The blood in the veins of the two protagonists, it might seem to some, is deeper than the water that flows in the river: as the film progresses into the second half though, it will immerse you intellectually in the tenor of Benaras, the clarity of childhood love, the repercussions of the blinding optimism it effects and even in trifling recurring themes of falling cycles and slit wrists. Look for subtext? Aanand L Rai goes well beyond a mere romance.

The first half and a part of the second are set in Varanasi. The film captures the spirit of the location in a manner that provides the narrative its core.

We are introduced to the protagonists through a voiceover that takes us back to events in the bustling lanes along the Ghats of Varanasi where a genial but impulsive drifter Kundan (Dhanush), son of a Tamil-speaking temple priest, meets a pretty girl Zoya (Sonam Kapoor), daughter of a Muslim professor. The boy obsesses and loves Zoya, to the extent that every slap and rejection is a thorn disguised as a flower in his mind. Teenage love is thwarted when the boy’s bleeding wrist sparks a scandal; an eyewitness tattles to the girl’s parents, and she lands into big trouble.

Aanand L Rai who gave us an acute, well-observed small town sensibility in his first film Tanu Weds Manu, builds the drama at a gentle pace, taking care to create the right kind of physical and psychological spaces for the characters to breathe and evolve in.

It’s neither simmering nor constrained but bears a quaint mystery, which deepens as they alternate to justify and contradict their actions. Hindu boy Kundan Shankar pursues Muslim girl Zoya Haider with such tenacity that the latter is compelled to give in, if only briefly. Conflicting personality isn’t some gimmick in Raanjhanaa.

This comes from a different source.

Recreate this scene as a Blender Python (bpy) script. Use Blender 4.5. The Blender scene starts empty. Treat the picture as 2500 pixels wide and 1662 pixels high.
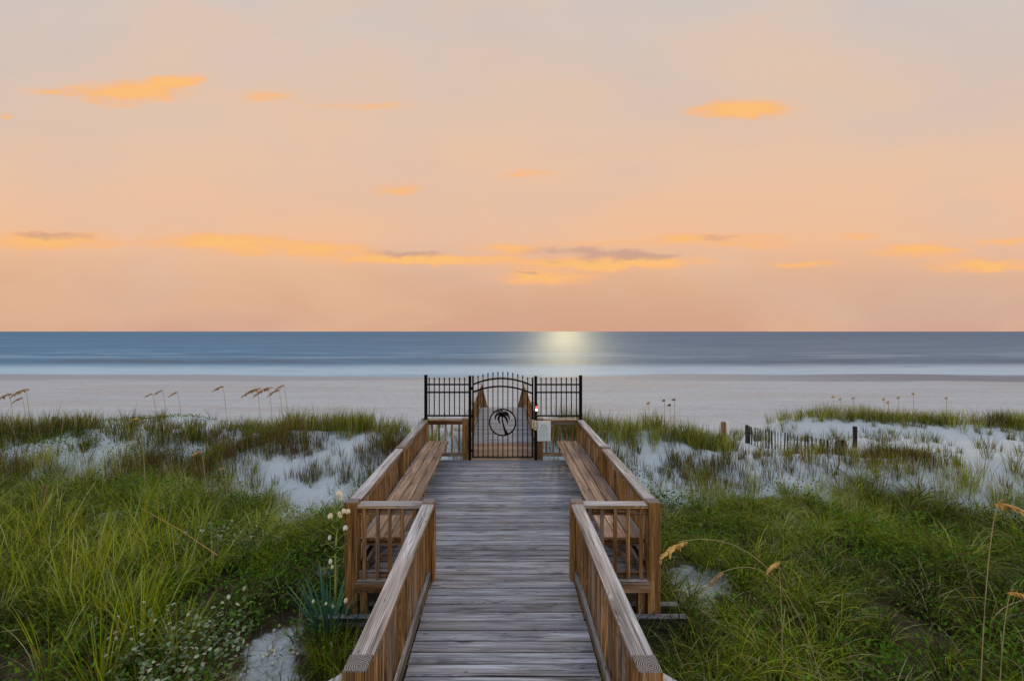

But in the same movie, another girl Bindiya is head over heels in love with our hero Kundan, but she is rather intelligent; how? ~ Instead of slitting her wrist she believes in feeding cows.

The idea on the banal level is to depict a connection between two individuals developing with a different set of priorities. Eight years on, Kundan is still the boy he was, but Zoya is now a different individual, no longer the carefree, fun-loving schoolgirl of yore. While one grows up, and in the process grows out, of the comfort zone to evolve, the other remains dedicated to a single-minded aspiration. Zoya breaks free from parental control when she enters JNU in Delhi and discovers a new life and her own voice, inspired by an ambitious and idealistic student leader Akram (Abhay Deol).

We get a real, non-touristy Delhi and an engagement with current events: the farmers’ agitation in Bhatta Parsaul, shades of Arvind Kejriwal-led ‘people’s party’, the students agitation at India Gate after the December rape. Zoya’s love interest Akram is a politically active JNU lad who dreams of a better India.

What salvages Raanjhanaa is its unconventional take on love: the vibrant, recognizable human tableaux that unfolds in the background gives Raanjhanaa a distinctive feel.

2. Three important performances

Dhanush slips effortlessly and lends sustained energy to the character. Even when he is exasperatingly impulsive, the character remains endearing; thanks to the boyish charm that the actor exudes.

Sonam Kapoor delivers a rock-steady star turn, moving from innocence to cynicism, and from demure to worldly wise in a smooth arc. She does not miss the tricks in conveying the emotional ups and downs of a small-town girl who grows out of her moorings over a period of nearly a decade.

The playfulness and intensity that Mohammed Zeeshan Ayyub exhibits consistently to the character of Murari, the hero’s inseparable friend and confidant, is what keeps the film ticking. His strong screen presence, dialogue-delivery and complete surrender to the role lead to the kind of unselfconsciousness that is so absent in Bollywood newbies.